Three, the nuclear facilities are probably well manned and any attack that is designed to destroy them will result in a large number of civilian casualties. Pictures of those broken bodies will create a backlash against the US and Israel, including from Russia and China.

Fourth, the higher oil prices leading up to , through and after a strike would bring in enough extra revenue that they will be able to pay off their vassals for their sacrifice, have money to replace the nuclear technology they will inevitably lose and not upset their fiscal situation.

Two secondary benefits:

Any wedge that they drive between the US and the states of Russia and China would be to their advantage when if comes to replacing their lost nuclear technology. As well, any wedge could convince one or both to give the Iranian nuclear program the political cover it needs for its completion.
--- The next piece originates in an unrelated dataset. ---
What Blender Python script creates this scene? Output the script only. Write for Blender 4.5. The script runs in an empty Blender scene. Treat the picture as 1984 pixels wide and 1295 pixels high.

Any attack on Iran by Israel could destroy any progress the US has made with the Shiites in Iraq because it would be political suicide for any Iraqi Shia to even be perceived as being friendly to a state that supported an attack on a country that has a largely Shiite population.

2 Comments:

Blogger s.b. said...

I essentially agree with you.

However when you are aware of what Israel is up against and how they deal with the kidnapping of their people, why do you blame them for their response?

They can't just let their soldiers be kidnapped taken to some undisclosed Iranian location and then tortured and/or beheaded on Al Jazera for being Israeli now can they?

Bombing the airport runways, roads and bridges was smart. There have been very few civillian casualties and all have been mistakes and misses.

Israel is trying to kill as few people as possible, while ensuring their soldiers don't end up in Iran so they don't have to play into Iran's hands.

They had to do this. It was the right thing to do and hopefully they recover their soldiers before they leave Lebannon. The Lebannese governement might even be convinced to help try to find the soldiers by the international community. This is where international pressure should really be focused.

July 14, 2006 10:59 PM  
Blogger ottlib said...

Shoshana: I don't blame them for their response. It is logical under these narrow circumstances.

What I wholly disagree with is the Israeli strategy towards its neighbours.

After 9/11, many commentators stated that the US had to take into account their foreign policy, particularly how it treated Muslim states, in understanding why the US was targeted.

Of course, they did not. Instead George Bush came out with that famous bull-shit line "They hate us for our freedoms".

In that moment the US administration accepted the fact that more Americans would probably be killed in future terrorist attacks on US soil. And they did it for simple geo-political reasons.

Where do you think George Bush got the inspiration for such a strategy?

You guessed it, Israel. They have been pursuing that very same strategy for decades. A strategy I might add that has been a colossal failure for Israel.

The kidnapping of Israeli soldiers and the bombing of Israeli civilians have long been considered "acceptable losses" by successive Israeli governments in pursuing their strategy against their neighbours.

I think that is stupid, shortsighted, against the broader interests of the Israeli people, ultimately self-defeating and just plain insane.

So forgive me if I have a freaking problem with it!

Israel is not secure. It has some semblance of security because it is the only nuclear power in the region and it is heavily supported, finacially and militarily, by the only Super Power on the planet. As long that remains the status quo they are fine.

Any of those things start to change and Israel and its people are in trouble.

Which brings me back to the topic of my post. Iran becoming a nuclear power would change the status quo and it would be highly ironic if Iran used the Israeli strategy towards its neighbours to facilitate becoming a nuclear power.